İstanbul'un yaya kaldırımlarına bakınız. Bu kaldırımlar bizim layık olduğumuz kaldırımlardır.

Bu ülke, bu halk bugünkü idareye ve sisteme değil, daha iyisine layıktır diyenler yanılıyor.

Daha iyisini istiyorsan, ona layık olacaksın... Nasıl olacaksın? İyinin ne olduğunu öğrenip bileceksin... İyiyi isteyeceksin... İyi için iyi şekilde çalışacaksın...

Bozuk bir toplum bozuk bir sistem ve düzenle yönetilir. Bozuk bir toplumun sistemi ve düzeni iyi olmaz. Böyle bir şey eşyanın tabiatına aykırıdır.

Farz edelim, sihirli bir değnek ile Türkiye'ye İngiliz demokrasisi getirildi, İngiltere'de olduğu gibi insan hakları ve hürriyetleri yürürlüğe girdi. Bunlar bizde yürür mü? Kesinlikle yürümez. Biz bunları kısa zamanda dejenere eder, bozarız.
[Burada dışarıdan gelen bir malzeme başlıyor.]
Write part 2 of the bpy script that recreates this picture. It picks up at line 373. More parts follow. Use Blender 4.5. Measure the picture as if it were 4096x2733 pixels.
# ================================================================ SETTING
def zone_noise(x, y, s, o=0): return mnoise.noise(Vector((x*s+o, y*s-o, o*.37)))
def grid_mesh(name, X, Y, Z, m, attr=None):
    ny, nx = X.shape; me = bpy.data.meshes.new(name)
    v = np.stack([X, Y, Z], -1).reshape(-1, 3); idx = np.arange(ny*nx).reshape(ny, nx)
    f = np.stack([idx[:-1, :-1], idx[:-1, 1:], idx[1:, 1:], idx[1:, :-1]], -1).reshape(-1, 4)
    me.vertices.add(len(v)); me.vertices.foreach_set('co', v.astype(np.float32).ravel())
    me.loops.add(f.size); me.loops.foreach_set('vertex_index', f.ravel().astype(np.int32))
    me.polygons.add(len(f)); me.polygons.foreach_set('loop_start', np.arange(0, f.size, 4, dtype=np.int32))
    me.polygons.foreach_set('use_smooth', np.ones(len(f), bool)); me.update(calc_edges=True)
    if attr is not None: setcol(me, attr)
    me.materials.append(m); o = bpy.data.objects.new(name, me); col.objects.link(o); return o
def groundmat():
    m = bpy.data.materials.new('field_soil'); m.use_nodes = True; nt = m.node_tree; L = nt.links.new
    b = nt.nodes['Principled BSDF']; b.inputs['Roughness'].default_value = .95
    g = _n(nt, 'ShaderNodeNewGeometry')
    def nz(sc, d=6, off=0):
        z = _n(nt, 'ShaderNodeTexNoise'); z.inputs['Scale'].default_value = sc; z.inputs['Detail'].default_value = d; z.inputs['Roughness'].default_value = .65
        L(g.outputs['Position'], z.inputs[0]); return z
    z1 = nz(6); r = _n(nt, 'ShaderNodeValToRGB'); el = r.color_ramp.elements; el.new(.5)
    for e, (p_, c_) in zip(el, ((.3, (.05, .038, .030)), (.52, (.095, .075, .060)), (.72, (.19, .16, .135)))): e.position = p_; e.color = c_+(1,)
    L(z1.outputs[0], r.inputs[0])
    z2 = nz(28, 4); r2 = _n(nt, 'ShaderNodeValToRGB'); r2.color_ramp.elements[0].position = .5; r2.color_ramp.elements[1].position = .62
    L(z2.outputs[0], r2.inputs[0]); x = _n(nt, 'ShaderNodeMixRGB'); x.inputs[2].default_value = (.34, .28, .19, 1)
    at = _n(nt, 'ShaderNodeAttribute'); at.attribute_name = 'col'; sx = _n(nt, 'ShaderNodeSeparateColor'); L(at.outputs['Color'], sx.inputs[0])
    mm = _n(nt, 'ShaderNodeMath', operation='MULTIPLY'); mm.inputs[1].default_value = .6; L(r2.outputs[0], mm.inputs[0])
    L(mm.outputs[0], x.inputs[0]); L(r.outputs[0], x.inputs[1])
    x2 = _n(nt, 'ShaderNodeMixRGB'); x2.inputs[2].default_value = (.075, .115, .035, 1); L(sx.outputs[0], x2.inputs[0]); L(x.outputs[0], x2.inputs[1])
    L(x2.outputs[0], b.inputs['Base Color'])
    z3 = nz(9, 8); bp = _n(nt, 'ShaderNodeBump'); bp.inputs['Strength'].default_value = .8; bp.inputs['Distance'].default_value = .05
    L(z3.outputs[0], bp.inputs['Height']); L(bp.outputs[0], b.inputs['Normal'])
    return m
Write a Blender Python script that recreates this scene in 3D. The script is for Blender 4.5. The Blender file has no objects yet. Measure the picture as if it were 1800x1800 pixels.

Peki, Türkiye'yi nasıl düzelteceğiz,nasıl ıslah edeceğiz? Önce kendimizi ıslah edeceğiz... Sonra ailemizi... Sonra küçük çevremizi, sonra da bütün ülkeyi ve halkı...

Kötülükleri, münker şeyleri gereği gibi protesto etmeyen, bunları değiştirmek için gereği gibi çalışmayan bir toplum elbette iflah olmaz.

Kurtulmak için mâruf ile emr edeceksin, münkerden de nehy edeceksin. Bunu yapmazsan boşu boşuna sızıldanır, tazallüm eder durursun.

Küçük, önemsiz gördüğümüz yaygın kötülükler var bizde.

Adam hem otomobil sürüyor, hem de cep telefonu ile konuşuyor. Böyle bir ülke elbette iflah olmaz.

Devlet var, belediyeler var, müfettişler var ama halka büyük miktarda domuz eti (dana eti diye) yediriliyor. Müslümanlar olarak buna razı mıyız? Değiliz ama gerekeni yapmıyoruz öyleyse layığız.

Dinimiz yalanı yasak kılmış. Müslüman ülke Türkiye yalanlara batmış vaziyette...

Dinimiz gıybeti, nemimeyi, iftirayı yasak kılmış. Lisan afetleri toplumda yaygın halde...

Dinimiz lüksü, israfı, saçıp savurmayı, sefahati, gururu, kibri, gösterişi kesin şekilde yasaklamış. Biz bu yasaklara uyuyor muyuz?..

Sakallı baba hacı, tesettürlü anne hâce (hacca gitmiş kadınlara hâce denir) ama oğulları, kızları evlere şenlik...

Herif lokantacı veya büfeci. En kalitesiz etlerden, soyadan, tavuk atıklarından döner yapıp satıyor, vitrinine "Nefis döner" diye yazmış. Yalancı!.. Halkı aldatıyor...

Karı gecenin tenha bir saatinde üst kattan pencereyi açıyor ve çöp torbasını sokağa atıyor...

İmam-Hatip'te öğrenci, namaz kılmıyor...

Politikaya girmiş, çevirmediği dolap yok.

Doktor olmuş, ilaç firmasından caize alarak lüzumu olmadığı halde firmanın ilacını yazıp duruyor.

Bozuklukların, kötülüklerin hangi birini sayayım...

"Biz böyle şeyler yapmıyoruz..."

Böyle diyenlere soruyorum: Yapmıyorsunuz ama bu münkeratı, bu bozuk ve kötü şeyleri gereği gibi protesto ediyor musunuz? Bunların ortadan kalkması için gereği gibi çalışıyor musunuz?

Evet, her toplum layık olduğu şekilde idare olunurmuş. Ben demiyorum, Peygamber (Salat ve selam olsun ona) diyor.
Düzenin düzgün, iyi, doğru, âdil olmasını istiyorsak önce kendimizi düzeltmeliyiz.